Forse perché la legge Golfo-Mosca (e il sostegno dell’attivismo femminile, come ha sottolineato la platea del convegno) ha funzionato bene in un paese come il nostro, in cui, come fa notare l’ex ministro Elsa Fornero, anche lei relatrice all’evento, “se ad un dibattito vengono inviatati a discutere solo uomini nessuno degli organizzatori si accorge che è un’anomalia”. Dal 2011, anno in cui è stata approvata la normativa secondo cui gli organi sociali delle società quotate in scadenza devono essere rinnovati riservando una quota pari ad almeno un quinto dei propri membri alle donne, ad oggi la presenza femminile nei Cda è raddoppiata, come documenta il progetto Women Mean Business and Economic Growth, i cui risultati parziali sono stati presentati al convegno da Paola Profeta e Giulia Ferrari.

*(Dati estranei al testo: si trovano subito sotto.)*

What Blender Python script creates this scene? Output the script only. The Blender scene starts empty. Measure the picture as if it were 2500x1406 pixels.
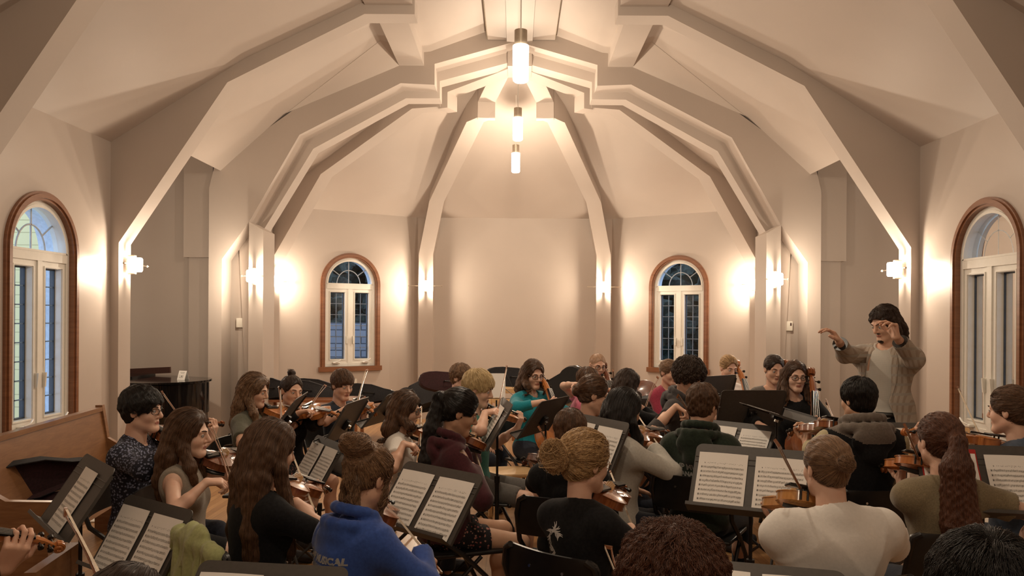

E non si tratta solo di una variazione numerica, dice Profeta. “Stanno cambiando anche i profili sia degli uomini che delle donne che compongono i nuovi Cda, facendo spazio a persone con qualifiche superiori e più giovani. La legge sulle quote ha dunque un effetto indiretto importante: un rinnovamento progressivo delle elite, che va a sbloccare un ‘equilibrio’ prestabilito”. Da secoli, verrebbe da aggiungere.